Pour ce qui est du sexe, donc, si l'on admet la matérialité du sexe ou du corps, cette concession elle-même opère-t-elle, de façon performative, une matérialisation de ce sexe? Et, pour aller plus loin, comment la reconnaissance répétée de ce sexe - qui n'a d'ailleurs pas besoin de prendre place dans un discours ou un écrit, mais peut être "signalée" de façon bien moins explicite - constitue-t-elle la sédimentation et la production de cet effet matériel?

Le critique "modéré" concèdera peut-être qu'une certaine partie du sexe est construite, mais il soutiendra qu'il en est une autre qui ne l'est certainement pas. Il se trouvera alors bien sûr dans l'obligation de tracer la frontière entre ce qui est construit et ce qui ne l'est pas, mais aussi d'expliquer comment il se fait que le "sexe" soit constitué de parties dont la différenciation ne relève pas de la construction. Mais lorsqu'on établit cette ligne de démarcation entre parties ostensiblement distinctes, le "non-construit" se retrouve à nouveau déterminé par le biais d'une pratique de signification, et c'est la frontière censée garantir une partie du sexe de la contamination du constructivisme qui est maintenant définie comme la construction de l'anti-constructiviste lui-même. La construction est-elle quelque chose qui arrive à un objet déjà constitué, à une chose donnée, et arrive-t-elle par degrés? Ou nous référons-nous, des deux côtés, à une inévitable pratique de signification, de démarcation et de délimitation de ce à quoi nous nous "référons" ensuite, de telle sorte que nos "références" présupposent toujours - et masquent souvent - cette délimitation première? En effet, pour se "référer" naïvement ou directement à un tel objet extra-discursif, il faut toujours préalablement délimiter l'extra-discursif. Et dans la mesure où l'extra-discursif est délimité, il est formé par le discours même dont il cherche à se libérer. Cette délimitation, souvent accomplie comme une présupposition non théorisée dans tout acte de description, marque une frontière qui inclut et qui exclut, qui décide pour ainsi dire de ce qui constituera la substance de l'objet auquel nous nous référons ensuite. Cette démarcation est porteuse d'une certaine force normative et en même temps d'une certaine violence, car elle ne peut construire qu'en effaçant; elle ne peut circonscrire une chose qu'en imposant un certain critère, un principe de sélection.
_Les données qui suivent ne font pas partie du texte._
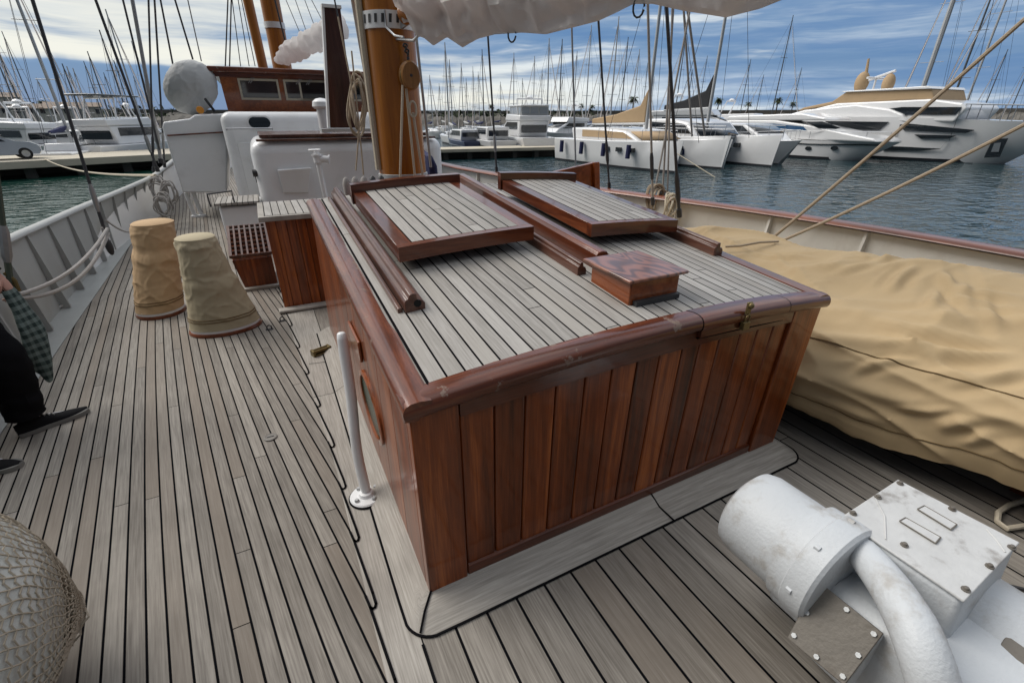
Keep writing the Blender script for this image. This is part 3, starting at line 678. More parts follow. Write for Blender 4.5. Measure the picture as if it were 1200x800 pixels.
# brass fairlead and deck filler
q = PZ(377, 414, 0); t = thing('fairlead', 'worn brass roller fairlead on the planks behind the white pipe', 'fairlead', q, R(20)); 
g = M(); g.box((-.075, -.03, 0), (.075, .03, .012)); g.box((-.075, -.03, .012), (-.055, .03, .05)); g.box((.055, -.03, .012), (.075, .03, .05)); g.box((-.055, .015, .012), (.055, .03, .045)); g.build('bracket', 'brass_old', t, bevel=.004)
g = M(); g.tube([(-.055, -.005, .03), (.055, -.005, .03)], .014, 10); g.build('roller', 'brass_old', t)
q = PZ(317, 512, .004); t = thing('deck_filler', 'small round filler cap set flush in the teak deck', 'filler cap', q)
g = M(); g.lathe([(.036, 0), (.036, .003), (.030, .005), (.028, .003), (.012, .003)], n=24); g.build('cap', 'filler_cap', t)
g = M(); g.box((-.02, -.003, .003), (.02, .003, .0055)); g.build('key_slot', 'dark_iron', t)
q = PZ(316, 385, 0)
for k, (xx, yy_, lb) in enumerate(((316, 386, 'small dark pad eye on the deck just right of the beige canvas drum'), (331, 376, 'dark deck ring nearest the foot of the teak topped locker'))):
    q = PZ(xx, yy_, 0); t = thing('pad_eye', lb, 'deck fitting', q, .4 * k)
    g = M(); g.box((-.03, -.015, 0), (.03, .015, .008)); g.build('plate', 'dark_iron', t, bevel=.003)
    g = M(); g.tube([(-.018, 0, .008), (-.018, 0, .03), (0, 0, .042), (.018, 0, .03), (.018, 0, .008)], .006, 8); g.build('ring', 'dark_iron', t)

# canvas covered drums
def drum(base, top, rb, rt, squash, name, label, mat, seed, belt=.45, bulge=.06):
    t = thing(name, label, 'canvas cover', (base.x, base.y, 0)); off = t.location
    h = top.z; NU, NV = 80, 120
    def pt(a, b_):
        q = 2 * math.pi * b_; z = lerp(.055, h, a)
        f = a; r_ = lerp(rb, rt, f ** .8)
        sq = lerp(squash, 1., a)
        if belt: r_ *= 1 + bulge * math.exp(-((a - belt) / .05) ** 2) * (.3 + .7 * abs(fbm((math.cos(q) * 2, math.sin(q) * 2, seed)))) - .05 * math.exp(-((a - belt - .1) / .06) ** 2)
        cx_, cy_ = lerp(base.x, top.x, a), lerp(base.y, top.y, a)
        cr = lambda fa, fb, fc_, sd_: max(0, 1 - 2 * abs(noise.noise(Vector((math.cos(q) * fa + a * fb, math.sin(q) * fa - a * fb, a * fc_ + sd_))))) ** 5
        wv = .008 * fbm((math.cos(q) * 1.2, math.sin(q) * 1.2, a * 2 + seed)) + .009 * cr(.9, .9, 3.0, seed) + .006 * cr(1.3, -1.6, 4.5, seed + 5) + .0025 * cr(.8, .3, 9., seed + 9)
        wv += .006 * math.sin(q * 7 + 2 * a + seed) * max(0, a - .6) * 2
        wv *= min(1., 6 * a + .15) * (1 if a < .97 else .3)
        r2 = r_ + wv
        return (cx_ + r2 * math.cos(q), cy_ + r2 * sq * math.sin(q), z)
    g = M(off); g.grid(NU, NV, lambda a, c: pt(a, c * (NV - 1) / NV), wrap=True); g.build('cover', mat, t)
    ring = [pt(1., k / NV) for k in range(NV)]
    g = M(off); g.add([(*p[:2], p[2] + .0) for p in ring] + [(lerp(p[0], top.x, .12), lerp(p[1], top.y, .12), p[2] + .012) for p in ring] + [(top.x, top.y, h + .016)],
                      [(k, (k + 1) % NV, NV + (k + 1) % NV, NV + k) for k in range(NV)] + [(NV + k, NV + (k + 1) % NV, 2 * NV) for k in range(NV)])
    g.build('top_panel', mat, t)
    for a in (.10, .13):
        g = M(off); pts = [Vector(pt(a, k / 60)) for k in range(61)]
        c0 = Vector((lerp(base.x, top.x, a), lerp(base.y, top.y, a), 0))
        pts = [p + (Vector((p.x, p.y, 0)) - c0).normalized() * .002 for p in pts]
        g.tube(pts, .004, 5, cap=False); g.build('seam', 'canvas_seam', t)
    g = M(off); g.lathe([(rb * .985, .028), (rb * .99, .062), (rb * .9, .066)], (base.x, base.y, 0), n=48, sy=squash); g.build('white_band', 'white_paint', t)
    g = M(off); g.lathe([(rb * 1.03, 0), (rb * 1.05, .012), (rb * 1.02, .030), (rb * .95, .032)], (base.x, base.y, 0), n=48, sy=squash); g.build('base_ring', 'varnished_cap', t)
    return t
drum(PZ(190, 366, 0), Vector((-.995, 5.3, .83)), .195, .165, 1., 'canvas_drum', 'taller golden tan canvas covered drum nearer the ribbed bulwark', 'canvas_gold', 3.1, .62, .07)
drum(PZ(266, 384, 0), Vector((-.60, 4.5, .82)), .275, .140, .72, 'canvas_drum', 'flared beige canvas covered drum standing in front of the golden one', 'canvas_beige', 8.4, .5, .05)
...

C'est par une opération plus ou moins tacite d'exclusion que l'on déterminera ce qui sera inclus ou non au sein des frontières du "sexe". Si nous remettons en question la fixité de la loi structuraliste qui divise et lie les sexes en vertu de leur différenciation dyadique dans la matrice hétérosexuelle, ce sera depuis les régions extérieures à cette frontière ( non pas depuis une "position", mais à partir des possibilités discursives ouvertes par l'extérieur constitutif des positions hégémoniques). Cela constituera le retour, nécessairement perturbateur, de ce qui est exclu dans la logique même de la symbolique hétérosexuelle.

La trajectoire de ce texte correspondra donc à la recherche des possibilités d'une telle perturbation, mais selon une démarche indirecte: il s'agira ainsi de répondre à deux questions corrélées qui ont été posées aux analyses constructivistes du genre, non pas pour défendre le constructivisme en lui-même, mais pour interroger les effacements et les exclusions qui en constituent les limites. Ces critiques présupposent une série d'oppositions métaphysiques entre matérialisme et idéalisme qui s'ancrent dans les conventions grammaticales, et je voudrais montrer que celles-ci sont redéfinies de façon déterminante par une réécriture poststructuraliste de la performativité discursive telle qu'elle opère dans la matérialisation du sexe." (Judith Butler, Ces corps qui comptent: de la matérialité et des limites discursives des "sexes", Editions Amsterdam, 2009, traduit par Charlotte Nordmann, p. 23 à 26).